O confronto entre gangues de jovens é um componente comum da violência nos grandes centros urbanos do país. Fortaleza, capital do Ceará, por exemplo, está numa das regiões metropolitanas onde esse fenômeno provoca mais vítimas fatais.
O garoto Francisco Serafim de Souza, de 10 anos, morreu com um tiro no peito no bairro Pirambu, em fevereiro; o estudante Benício da Costa, de 21 anos, foi fuzilado com vários tiros em abril, em Maracanaú; e mais três foram assassinados em julho, Luiz Severino de Lima, 19 anos, no bairro Messejana, e Francisco Ronaldo Azevedo, 22 anos, e outro conhecido apenas por “Bodim”, no bairro Serviluz. Em comum, o fato de que todos os crimes estavam relacionados com brigas de gangues.
A maioria desses casos de violência ocorre em comunidades carentes de segurança e proteção do poder público. Porém, o comportamento agressivo não deve ser associado ao poder aquisitivo. “De acordo com a condição econômica, você tem grupos com comportamentos semelhantes, mas que recebem outros nomes. Uma turma de jovens de classe média que se reúne para sair, por exemplo, é chamada de galera, uma denominação mais suave. E essas galeras também praticam atos violentos”, observa Domingos Sávio Abreu, sociólogo e professor da Universidade Federal do Ceará (UFC), que participou como co-autor do livro “Ligado na Galera - Juventude, Violência e Cidadania na Cidade de Fortaleza” (Edições Unesco Brasil, 1999).
“Uma idéia que perpassa todos esse grupos de jovens é a da territorialidade. Seriam gangues de bairro, na verdade. Isso está ligado a uma série de ausências: como eles são despossuídos de bens que o poder público ou a sociedade de consumo não lhes dão acesso, decidem tomar conta de um determinado território e barrar a presença de supostos inimigos”, diz Abreu. “O fenômeno agrega ainda um certo caráter de heroísmo, que tanto atrai os jovens, ao fazer com que tentem penetrar no território proibido – o que provoca reações agressivas e vinganças, numa dinâmica de represália que não tem fim”, acrescenta o professor.

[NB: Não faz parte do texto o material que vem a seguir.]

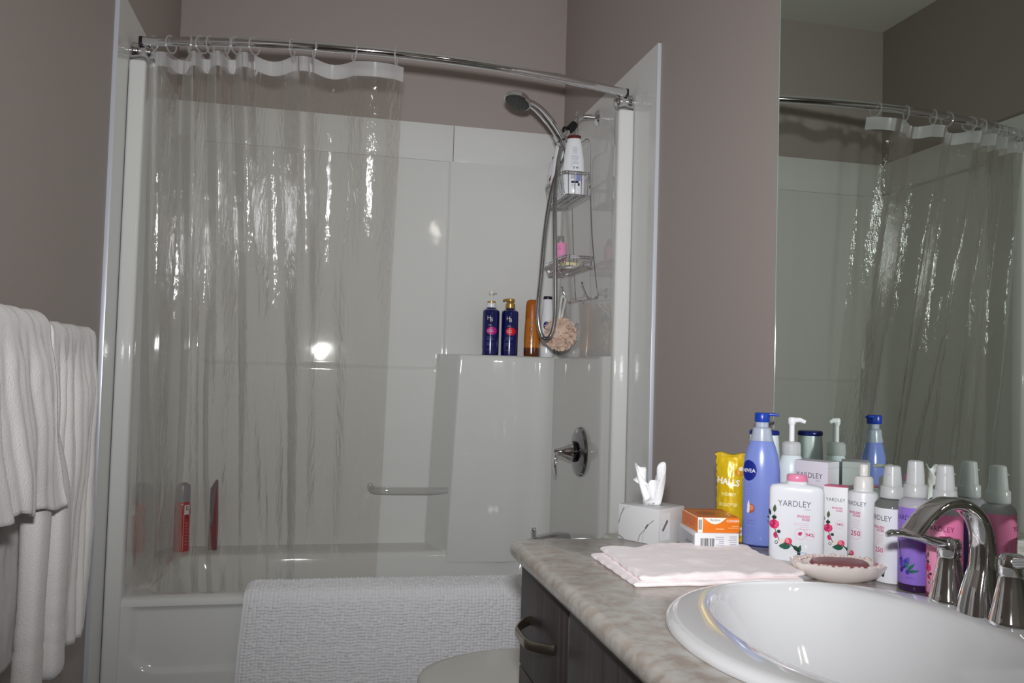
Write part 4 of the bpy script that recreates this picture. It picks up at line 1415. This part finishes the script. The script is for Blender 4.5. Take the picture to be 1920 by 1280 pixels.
p.lines(0.010, 0.0065, 0.024, 1, 0.003, (250, 206, 150), align='r', seed=3, thick=0.0016)
p.build('end_print', t)
p = Print(None, curved=False)
p.fn = lambda u, v, h: (u, v, 0.027 + h)
p.rect(-0.005, -0.005, 0.06, 0.08, (222, 132, 50))
p.ell(-0.01, -0.005, 0.018, 0.02, (190, 110, 40), lift=0.0002)
p.build('top_print', t)
p = Print(None, curved=False)
p.fn = lambda u, v, h: (-0.0385 - h, -u, v)
p.lines(0.0, 0.021, 0.08, 4, 0.0045, (216, 96, 20), align='c', seed=6, thick=0.002)
p.rect(0.0, 0.0262, 0.098, 0.0014, (245, 238, 228))
p.build('side_print', t)

# lozenge bag
t = thing('lozenge_bag', 'tall yellow lozenge bag standing behind the medicine cartons', 'bag', (1.352, -1.072, CZ), face(-0.50, -0.86))
yel = mat('yellow_foil', (220, 184, 24), 0.28, metal=0.15, spec=0.6, bump=(28, 0.5, (1, 1, .5)))
def pouch(front_):
    def fn(u, v):
        x = (u - 0.5) * 0.060
        z = v * 0.172
        th = 0.016 * (1 - abs(2 * u - 1) ** 2.2) * (math.sin(PI * min(1, max(0, v)))) ** 0.55
        th += 0.0012 * noise.noise(Vector((u * 9, v * 14, 2.0))) * (1 if 0.02 < v < 0.98 else 0)
        x *= 1 - 0.10 * math.sin(PI * v) ** 0.8
        return (x, -th if front_ else th, z + (0.002 * math.sin(u * 9) if v > .97 else 0))
    return fn
b = MB()
b.grid(28, 60, pouch(True))
b.grid(28, 60, pouch(False), flip=True)
bag = b.build('foil_pouch', yel, t, ang=180, weld=0.0004)
pf = pouch(True)
p = Print(lambda u, v, h: (lambda q: (q[0], q[1] - h - 0.0009, q[2]))(pf(u / 0.060 + 0.5, v / 0.172)))
p.text('HALLS', -0.005, 0.118, 0.0165, (246, 244, 236), 0.035, rot=R(-6))
p.poly([(-0.004, 0.128), (0.003, 0.150), (0.008, 0.128), (0.004, 0.131), (0.003, 0.140)], (238, 232, 190))
p.text('HONEY', -0.003, 0.094, 0.0088, (240, 232, 170), 0.03)
p.text('EUCALYPTUS', -0.004, 0.074, 0.0085, (240, 232, 170), 0.03, sx=.75)
p.ell(0.018, 0.136, 0.010, 0.007, (214, 150, 22))
p.ell(0.021, 0.143, 0.006, 0.004, (240, 226, 196), lift=.0003)
p.ell(0.021, 0.023, 0.0082, 0.0082, (244, 226, 206))
p.text('30', 0.021, 0.023, 0.0085, (120, 50, 100), 0.03, lift=.0004)
p.rect(0.0, 0.1685, 0.062, 0.0045, (206, 170, 30))
p.build('label_print', t)

# periwinkle lotion with blue pump
peri = mat('periwinkle_plastic', (126, 142, 212), 0.22, coat=0.3)
royal = mat('royal_blue_plastic', (24, 62, 168), 0.3)
milky = mat('milky_clear_plastic', (196, 204, 222), 0.25, trans=0.3)
fN = face(-0.50, -0.86)
t = bottle('lotion_bottle', 'tall periwinkle lotion bottle with royal blue pump and round navy badge', 'bottle', (1.393, -1.114, CZ), fN,
           [(0.028, 0), (0.0335, 0.004), (0.034, 0.02), (0.0345, 0.10), (0.0345, 0.145), (0.0315, 0.170), (0.0255, 0.190), (0.0215, 0.200)], peri, sy=0.62)
b = MB()
b.lathe([(0.0215, 0.200), (0.0185, 0.212), (0.0172, 0.222), (0.0172, 0.224), (0.0120, 0.227), (0.0120, 0.238)], 32, sy=0.75)
b.build('clear_shoulder', milky, t)
b = MB()
b.lathe([(0.0135, 0.236), (0.0142, 0.238), (0.0142, 0.251), (0.0130, 0.2535), (0, 0.254)], 28)
b.tube([(0.008, 0, 0.2505), (0.022, 0, 0.2510), (0.031, 0, 0.2495)], 0.004, 12, up=(0, 0, 1), flat=[(.006, .0032), (.005, .003), (.004, .0022)])
b.build('pump', royal, t)
MB().lathe([(0.027, -0.0002), (0.0325, 0.002), (0.0338, 0.005)], 36, sy=0.62).build('navy_base', mat('navy_plastic', (26, 30, 84), 0.3), t)
p = Print(lambda u, v, h: ((0.0347 + h) * math.sin(u / 0.031), -((0.0347 + h * 1.6) * 0.62) * math.cos(u / 0.031), v))
p.h = .0005
p.ell(-0.022, 0.144, 0.0150, 0.0195, (16, 34, 134), n=30)
p.text('NIVEA', -0.022, 0.144, 0.0098, (240, 242, 250), 0.012, sx=0.95, lift=.0005)
p.lines(-0.026, 0.118, 0.020, 7, 0.0052, (120, 132, 206), align='l', seed=3, thick=0.0013)
p.ell(-0.017, 0.073, 0.0075, 0.009, (176, 92, 64))
p.ell(-0.015, 0.0745, 0.0035, 0.005, (214, 142, 110), lift=.0004)
p.poly([(-0.024, 0.066), (-0.023, 0.081), (-0.0205, 0.089), (-0.018, 0.078), (-0.0185, 0.067), (-0.0215, 0.063)], (236, 236, 244), lift=.0003)
p.lines(-0.024, 0.050, 0.018, 2, 0.005, (120, 110, 190), align='l', seed=5)
p.lines(-0.024, 0.036, 0.018, 3, 0.005, (118, 126, 206), align='l', seed=6)
p.build('label_print', t)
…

Para ele, o sentimento de posse e violência dos jovens pode ser desviado para outros valores ou atividades culturais, éticos e morais. “Os grupos de hip hop têm forte conscientização”, exemplifica. A opinião é compartilhada por Francisco José de Lima, o Preto Zezé, coordenador geral da Central Única das Favelas (Cufa) no Ceará: “Vejo o hip hop como um fio condutor de conteúdo, idéias e ações que podem mudar a realidade dos jovens e da comunidade onde vivem. Porque é uma manifestação de jovens, a sua maioria negros das comunidades, que, através de elementos culturais, tenta superar a invisibilidade imposta pela sociedade, apesar das distorções e contaminações da industria.”
Uma das questões fundamentais quando o assunto é gangues de rua é a construção da identidade de cada jovem. Para Maria das Graças Rua, cientista social e professora de Ciência Política da Universidade de Brasília (Unb), que participou, em 1999, do trabalho acadêmico “Gangues, galeras, chegados e rappers”, publicado no Rio de Janeiro, "geralmente, a construção da personalidade, por esses jovens, se dá pela oposição: a pessoa passa a saber quem é porque não é como a outra, do grupo inimigo.” E esse processo, segundo ela, acontece principalmente nos grandes centros urbanos, onde a maior parte da população perdeu seus laços culturais ou de família - elementos de construção da identidade.
Para Zezé, a relação com as gangues deve ser trabalhada com cuidado nas comunidades. “Da minha geração, quase todos eram de gangues. Conhecemos muitos que se foram ou estão presos. A convivência se dá pelo respeito, pela reconhecimento da instituição gangue, e assim vamos coexistindo e ampliando o espaço de novas formas de diálogo e afirmação”.